### RECORDED DATA ###
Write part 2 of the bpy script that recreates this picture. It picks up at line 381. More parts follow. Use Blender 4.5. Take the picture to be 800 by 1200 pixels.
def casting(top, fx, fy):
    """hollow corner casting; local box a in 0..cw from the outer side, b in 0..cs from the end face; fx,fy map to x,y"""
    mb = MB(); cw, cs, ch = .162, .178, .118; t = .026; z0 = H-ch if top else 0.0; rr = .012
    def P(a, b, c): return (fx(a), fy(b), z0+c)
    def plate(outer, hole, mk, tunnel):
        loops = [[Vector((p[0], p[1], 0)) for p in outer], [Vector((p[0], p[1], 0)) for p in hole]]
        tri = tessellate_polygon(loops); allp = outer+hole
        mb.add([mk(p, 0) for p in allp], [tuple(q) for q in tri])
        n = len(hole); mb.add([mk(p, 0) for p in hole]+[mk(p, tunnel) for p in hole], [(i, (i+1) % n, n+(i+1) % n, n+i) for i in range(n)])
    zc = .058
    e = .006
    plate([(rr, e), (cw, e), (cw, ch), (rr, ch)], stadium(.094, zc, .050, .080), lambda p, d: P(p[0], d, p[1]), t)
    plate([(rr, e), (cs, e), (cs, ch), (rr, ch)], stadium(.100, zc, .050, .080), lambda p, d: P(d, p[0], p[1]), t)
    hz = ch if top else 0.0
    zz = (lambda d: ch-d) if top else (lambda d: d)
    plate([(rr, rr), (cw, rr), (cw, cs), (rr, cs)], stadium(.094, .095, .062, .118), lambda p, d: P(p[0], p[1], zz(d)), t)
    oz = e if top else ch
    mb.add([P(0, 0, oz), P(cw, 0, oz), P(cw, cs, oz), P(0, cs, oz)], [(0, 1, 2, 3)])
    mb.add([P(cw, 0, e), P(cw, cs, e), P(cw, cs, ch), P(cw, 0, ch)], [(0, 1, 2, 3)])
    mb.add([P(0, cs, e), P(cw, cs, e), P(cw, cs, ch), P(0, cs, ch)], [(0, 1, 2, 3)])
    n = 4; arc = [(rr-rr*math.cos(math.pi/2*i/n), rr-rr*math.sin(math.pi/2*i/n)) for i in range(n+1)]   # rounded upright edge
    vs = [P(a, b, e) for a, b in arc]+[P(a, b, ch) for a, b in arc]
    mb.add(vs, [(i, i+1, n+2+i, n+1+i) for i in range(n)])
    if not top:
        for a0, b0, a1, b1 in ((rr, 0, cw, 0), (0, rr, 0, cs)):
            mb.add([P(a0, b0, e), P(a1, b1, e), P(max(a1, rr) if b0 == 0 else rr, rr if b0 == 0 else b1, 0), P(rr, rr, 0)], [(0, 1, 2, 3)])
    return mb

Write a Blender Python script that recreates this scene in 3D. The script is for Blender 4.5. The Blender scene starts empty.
###
• EXERCISE PROMPT
Repeat the material above in full, quoting it exactly.

• TASK RESULT
Write part 2 of the bpy script that recreates this picture. It picks up at line 381. More parts follow. Use Blender 4.5. Take the picture to be 800 by 1200 pixels.
def casting(top, fx, fy):
    """hollow corner casting; local box a in 0..cw from the outer side, b in 0..cs from the end face; fx,fy map to x,y"""
    mb = MB(); cw, cs, ch = .162, .178, .118; t = .026; z0 = H-ch if top else 0.0; rr = .012
    def P(a, b, c): return (fx(a), fy(b), z0+c)
    def plate(outer, hole, mk, tunnel):
        loops = [[Vector((p[0], p[1], 0)) for p in outer], [Vector((p[0], p[1], 0)) for p in hole]]
        tri = tessellate_polygon(loops); allp = outer+hole
        mb.add([mk(p, 0) for p in allp], [tuple(q) for q in tri])
        n = len(hole); mb.add([mk(p, 0) for p in hole]+[mk(p, tunnel) for p in hole], [(i, (i+1) % n, n+(i+1) % n, n+i) for i in range(n)])
    zc = .058
    e = .006
    plate([(rr, e), (cw, e), (cw, ch), (rr, ch)], stadium(.094, zc, .050, .080), lambda p, d: P(p[0], d, p[1]), t)
    plate([(rr, e), (cs, e), (cs, ch), (rr, ch)], stadium(.100, zc, .050, .080), lambda p, d: P(d, p[0], p[1]), t)
    hz = ch if top else 0.0
    zz = (lambda d: ch-d) if top else (lambda d: d)
    plate([(rr, rr), (cw, rr), (cw, cs), (rr, cs)], stadium(.094, .095, .062, .118), lambda p, d: P(p[0], p[1], zz(d)), t)
    oz = e if top else ch
    mb.add([P(0, 0, oz), P(cw, 0, oz), P(cw, cs, oz), P(0, cs, oz)], [(0, 1, 2, 3)])
    mb.add([P(cw, 0, e), P(cw, cs, e), P(cw, cs, ch), P(cw, 0, ch)], [(0, 1, 2, 3)])
    mb.add([P(0, cs, e), P(cw, cs, e), P(cw, cs, ch), P(0, cs, ch)], [(0, 1, 2, 3)])
    n = 4; arc = [(rr-rr*math.cos(math.pi/2*i/n), rr-rr*math.sin(math.pi/2*i/n)) for i in range(n+1)]   # rounded upright edge
    vs = [P(a, b, e) for a, b in arc]+[P(a, b, ch) for a, b in arc]
    mb.add(vs, [(i, i+1, n+2+i, n+1+i) for i in range(n)])
    if not top:
        for a0, b0, a1, b1 in ((rr, 0, cw, 0), (0, rr, 0, cs)):
            mb.add([P(a0, b0, e), P(a1, b1, e), P(max(a1, rr) if b0 == 0 else rr, rr if b0 == 0 else b1, 0), P(rr, rr, 0)], [(0, 1, 2, 3)])
    return mb

Write a Blender Python script that recreates this scene in 3D. The script is for Blender 4.5. The Blender scene starts empty.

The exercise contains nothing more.